Obviamente que a noção de ‘movimento’ e ‘escola literária’ é um mal produzido pelo ensino de Literatura que ainda sob uma ótica historicista fez uma classificação tacanha e incompetente, colocando no mesmo universo estético autores tão díspares quanto inclassificáveis. Mas parece que o conceito de movimento foi ideologicamente perfeito para certos momentos da nossa literatura, principalmente no Romantismo e no Modernismo de 22 (e até mesmo o movimento regionalista de 26, de Gilberto Freyre): a ideia de comunhão estética, de um mesmo ar que se respira, oxigenando o pensamento da comunidade é emblemática para se encobrir lacunas de mediocridade, dos quais poucos conseguem se sobressair com o passar do tempo.
Parece curioso que, num estado como Pernambuco, por exemplo, no qual o talento individual sempre suplantou qualquer conceito de escola ou movimento, (Manuel Bandeira, João Cabral de Melo Neto, entre outros), agora tentem impor o pensamento de que a ‘nova literatura contemporânea’ [sic] passe obrigatoriamente pelo caminho de movimentos como Nós-Pós e Urros Masculinos, que, entre outras macaquices literárias, criaram a tal Freeporto, evento alternativo à Festa Literária Internacional de Porto de Galinhas (Fliporto). Mas por que ater-se a tal ‘movimento’?
O ‘Eu preferiria não fazer’ aqui aparece de forma sintomática: o clima de irreverência e ‘dane-se a Academia’, ou os agentes literários, ou o mercado editorial, ou mesmo o leitor ou ainda uns aos outros (no pior sentido da palavra – ou no melhor, quem sabe) é a tônica. Tudo cuidadosamente maquiado para disfarçar suas faltas de opções estéticas por meio do riso fácil e de uma falsa ironia que antes de atingir negativamente seus alvos parece ser uma isca para o próprio mercado editorial que se debruça muitas vezes a um humorismo capenga e a um tipo de texto que pretende salvar vidas e corações, mas que é muito mais representativo de um vazio tão comum àquela onda que busca apenas o choque calculado pelas atitudes pretensamente ‘inovadoras’. Um vanguardismo ultrapassado que descarta qualquer possibilidade de um pensamento agregador realmente capaz de teorizar sobre os caminhos da literatura como até hoje a Oulipo (Ouvroir de Littérature Potentielle – Oficina de Literatura Potencial; dentre os quais Raymond Queneau, Georges Perec, Marcel Bénabou, Jacques Roubaud, além do Italo Calvino, se sobressaíram) consegue fazer, sem que se passe por vanguardista ou pior, paradigmática. A coragem que se tem em fazer, ao contrário do postulado de Bartleby, é o que os diferencia dessas modinhas e que garante a sua permanência.

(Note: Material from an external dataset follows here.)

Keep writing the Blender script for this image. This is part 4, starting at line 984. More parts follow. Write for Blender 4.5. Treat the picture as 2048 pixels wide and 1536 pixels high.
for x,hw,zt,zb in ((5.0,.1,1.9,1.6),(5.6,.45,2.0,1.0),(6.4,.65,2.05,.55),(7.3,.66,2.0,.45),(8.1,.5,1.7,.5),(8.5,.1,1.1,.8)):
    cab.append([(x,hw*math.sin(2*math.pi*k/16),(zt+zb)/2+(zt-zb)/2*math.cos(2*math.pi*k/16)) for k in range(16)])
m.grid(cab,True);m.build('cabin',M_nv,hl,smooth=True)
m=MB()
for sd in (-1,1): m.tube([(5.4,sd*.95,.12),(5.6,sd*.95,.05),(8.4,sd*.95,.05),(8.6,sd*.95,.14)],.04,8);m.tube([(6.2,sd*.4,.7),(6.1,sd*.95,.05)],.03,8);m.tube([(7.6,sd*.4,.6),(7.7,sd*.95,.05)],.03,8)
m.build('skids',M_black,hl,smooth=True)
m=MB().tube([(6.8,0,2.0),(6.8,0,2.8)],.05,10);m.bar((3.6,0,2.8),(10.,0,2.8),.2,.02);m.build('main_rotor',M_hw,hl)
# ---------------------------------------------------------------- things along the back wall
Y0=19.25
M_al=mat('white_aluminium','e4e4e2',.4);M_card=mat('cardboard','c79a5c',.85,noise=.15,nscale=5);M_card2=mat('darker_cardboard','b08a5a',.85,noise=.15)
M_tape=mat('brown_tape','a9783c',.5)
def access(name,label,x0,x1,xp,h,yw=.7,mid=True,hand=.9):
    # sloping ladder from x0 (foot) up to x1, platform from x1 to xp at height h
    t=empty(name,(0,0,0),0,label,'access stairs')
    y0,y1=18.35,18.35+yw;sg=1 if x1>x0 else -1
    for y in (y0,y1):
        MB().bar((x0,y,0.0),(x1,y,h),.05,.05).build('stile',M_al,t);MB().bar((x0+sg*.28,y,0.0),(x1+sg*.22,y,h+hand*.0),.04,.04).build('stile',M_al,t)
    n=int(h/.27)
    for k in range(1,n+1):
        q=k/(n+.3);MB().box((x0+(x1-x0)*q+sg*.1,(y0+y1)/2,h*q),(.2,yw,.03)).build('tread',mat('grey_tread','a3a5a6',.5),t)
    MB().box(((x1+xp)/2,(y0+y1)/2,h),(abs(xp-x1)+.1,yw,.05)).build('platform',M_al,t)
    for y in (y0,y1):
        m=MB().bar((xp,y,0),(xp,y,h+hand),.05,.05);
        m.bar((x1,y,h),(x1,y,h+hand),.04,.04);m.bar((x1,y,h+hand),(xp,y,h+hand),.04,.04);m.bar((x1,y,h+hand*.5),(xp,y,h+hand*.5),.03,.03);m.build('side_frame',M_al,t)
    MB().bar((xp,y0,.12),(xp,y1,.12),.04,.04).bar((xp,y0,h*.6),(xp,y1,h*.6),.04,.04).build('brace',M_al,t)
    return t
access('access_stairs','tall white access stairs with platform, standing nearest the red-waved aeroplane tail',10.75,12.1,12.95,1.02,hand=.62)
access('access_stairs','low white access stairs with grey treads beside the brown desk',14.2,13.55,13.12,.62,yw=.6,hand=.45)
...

Negar-se a fazer (se encararmos isso como uma resposta ao desafio de derrotar as soluções simplistas e acomodadoras) e insistir bater na tecla de um suposto deboche, de uma visão infantilóide do ato de escrever, que foge constantemente do pensamento crítico é um certificado de extrema incompetência e covardia. Longe de apregoar uma visão idealista ou funcional da Literatura o que eu imagino é que fugindo dos simplismos, buscando um retorno ao engenho da narrativa e da poesia pensada (não uma recorrência a concretismos ultrapassados ou a mimetismos de poetas ‘undergrounds’) para ser realmente poesia e não um simulacro performático, é que encararemos as grandes e as pequenas questões. Aí é que se sobressai o talento individual, mesmo aqueles que se afiliem, conscientemente ou não, a determinado pensamento estético.
‘Eu preferia não fazer’ é um slogan perfeito para os aglutinadores de plantão, para os Bartlebys do século XXI, que ficam presos à sua própria inércia, seres que desconhecem aquela carta de Kafka a Oskar Pollak, na qual ele diz que precisamos de livros que quebrem o mar de gelo que há em nós.
Aí está a diferença entre os que não preferem fazer, por medo e incapacidade, e os que verdadeiramente fazem, e que são facilmente reconhecidos, porque permanecem.